Written request:
Give back all the data exactly, line by line.

3D scene scripts:
· · ·
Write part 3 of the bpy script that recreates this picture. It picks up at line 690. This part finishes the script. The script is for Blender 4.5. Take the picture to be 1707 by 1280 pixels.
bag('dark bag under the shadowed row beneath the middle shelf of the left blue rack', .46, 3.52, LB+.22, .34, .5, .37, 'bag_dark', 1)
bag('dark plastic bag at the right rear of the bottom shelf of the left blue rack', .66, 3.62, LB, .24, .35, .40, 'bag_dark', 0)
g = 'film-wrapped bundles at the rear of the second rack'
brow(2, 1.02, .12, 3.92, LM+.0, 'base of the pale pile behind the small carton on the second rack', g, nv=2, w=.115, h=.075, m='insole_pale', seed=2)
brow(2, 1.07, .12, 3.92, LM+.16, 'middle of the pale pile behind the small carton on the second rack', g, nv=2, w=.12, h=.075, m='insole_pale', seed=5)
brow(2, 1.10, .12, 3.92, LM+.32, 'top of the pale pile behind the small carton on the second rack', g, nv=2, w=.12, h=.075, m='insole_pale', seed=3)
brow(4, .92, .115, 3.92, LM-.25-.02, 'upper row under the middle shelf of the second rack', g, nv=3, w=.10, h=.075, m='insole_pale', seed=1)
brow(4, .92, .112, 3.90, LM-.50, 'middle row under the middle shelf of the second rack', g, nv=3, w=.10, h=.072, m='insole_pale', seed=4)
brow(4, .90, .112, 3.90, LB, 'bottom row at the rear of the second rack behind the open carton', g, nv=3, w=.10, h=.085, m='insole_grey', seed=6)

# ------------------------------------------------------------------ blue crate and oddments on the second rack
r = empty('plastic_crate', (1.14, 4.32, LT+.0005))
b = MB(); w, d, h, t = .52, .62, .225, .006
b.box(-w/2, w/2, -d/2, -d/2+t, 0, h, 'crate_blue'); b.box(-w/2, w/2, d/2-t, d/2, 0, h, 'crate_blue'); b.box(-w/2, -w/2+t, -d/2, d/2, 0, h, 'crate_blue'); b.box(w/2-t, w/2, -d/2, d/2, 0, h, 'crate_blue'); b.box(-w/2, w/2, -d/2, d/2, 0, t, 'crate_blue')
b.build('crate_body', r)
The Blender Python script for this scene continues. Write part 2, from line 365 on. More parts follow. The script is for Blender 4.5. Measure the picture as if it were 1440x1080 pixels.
· · ·
Task solution:
Write part 3 of the bpy script that recreates this picture. It picks up at line 690. This part finishes the script. The script is for Blender 4.5. Take the picture to be 1707 by 1280 pixels.
bag('dark bag under the shadowed row beneath the middle shelf of the left blue rack', .46, 3.52, LB+.22, .34, .5, .37, 'bag_dark', 1)
bag('dark plastic bag at the right rear of the bottom shelf of the left blue rack', .66, 3.62, LB, .24, .35, .40, 'bag_dark', 0)
g = 'film-wrapped bundles at the rear of the second rack'
brow(2, 1.02, .12, 3.92, LM+.0, 'base of the pale pile behind the small carton on the second rack', g, nv=2, w=.115, h=.075, m='insole_pale', seed=2)
brow(2, 1.07, .12, 3.92, LM+.16, 'middle of the pale pile behind the small carton on the second rack', g, nv=2, w=.12, h=.075, m='insole_pale', seed=5)
brow(2, 1.10, .12, 3.92, LM+.32, 'top of the pale pile behind the small carton on the second rack', g, nv=2, w=.12, h=.075, m='insole_pale', seed=3)
brow(4, .92, .115, 3.92, LM-.25-.02, 'upper row under the middle shelf of the second rack', g, nv=3, w=.10, h=.075, m='insole_pale', seed=1)
brow(4, .92, .112, 3.90, LM-.50, 'middle row under the middle shelf of the second rack', g, nv=3, w=.10, h=.072, m='insole_pale', seed=4)
brow(4, .90, .112, 3.90, LB, 'bottom row at the rear of the second rack behind the open carton', g, nv=3, w=.10, h=.085, m='insole_grey', seed=6)

# ------------------------------------------------------------------ blue crate and oddments on the second rack
r = empty('plastic_crate', (1.14, 4.32, LT+.0005))
b = MB(); w, d, h, t = .52, .62, .225, .006
b.box(-w/2, w/2, -d/2, -d/2+t, 0, h, 'crate_blue'); b.box(-w/2, w/2, d/2-t, d/2, 0, h, 'crate_blue'); b.box(-w/2, -w/2+t, -d/2, d/2, 0, h, 'crate_blue'); b.box(w/2-t, w/2, -d/2, d/2, 0, h, 'crate_blue'); b.box(-w/2, w/2, -d/2, d/2, 0, t, 'crate_blue')
b.build('crate_body', r)
The Blender Python script for this scene continues. Write part 2, from line 365 on. More parts follow. The script is for Blender 4.5. Measure the picture as if it were 1440x1080 pixels.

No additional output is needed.